With success came the struggle to maintain creative independence. The pair blocked attempts by a U.S. company to use Sweet Dreams without permission to advertise a soap product. Next, in 1984 RCA produced a Eurythmics concert video against the wishes of both musicians. As well, the record company re-mixed tracks from Touch, and then released it as a new version of the album. Although they still record with RCA, Stewart complained, “It’s just extended versions of things that don’t need to be extended.”
Despite that, Eurythmics kept winning spots at the top of the charts. And Lennox took a small role in Hugh Hudson’s 1985 epic film, Revolution, as a Yankee patriot inciting mobs to attack the British. Then, her throat problems flared up, and she retired for a year—part of which she spent on the Indonesian island of Bali in order to rest and avoid talking. Waiting for her to recover, Stewart, a self-confessed workaholic, took on a daunting round of production work for such rock stars as The Ramones and Tom Petty, Irish singer Feargal Sharkey and Dylan. Finally, this spring he and Lennox were free of other commitments and rejoined forces at Plank’s Cologne studio to record the Revenge album. Said Stewart: “It was like going back in time. We even found ourselves sitting around the same kitchen table.” Added Lennox: “We’ve been through a lot, Dave and I, and been taken advantage of. But our music is all the revenge we need.”

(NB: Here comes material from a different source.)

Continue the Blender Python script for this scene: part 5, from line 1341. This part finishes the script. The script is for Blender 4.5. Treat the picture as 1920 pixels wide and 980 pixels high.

To prepare for their upcoming tour, Lennox and Stewart have been holding public rehearsals with their new backup band in Los Angeles clubs. The prospect of hearing them has created excitement even in jaded Hollywood. One night last month, 400 fans packed the steamy Roxy club on Sunset Boulevard—including actors Jack Nicholson and Jodie Foster. When Eurythmics launched into a defiant rendition of Missionary Man, with Lennox growling the words “Be true to yourself and you can’t go wrong,” it carried a personal undertone. Nearly five years after they penned their manifesto for survival in the music business, two of pop’s most stellar performers are calling the tune.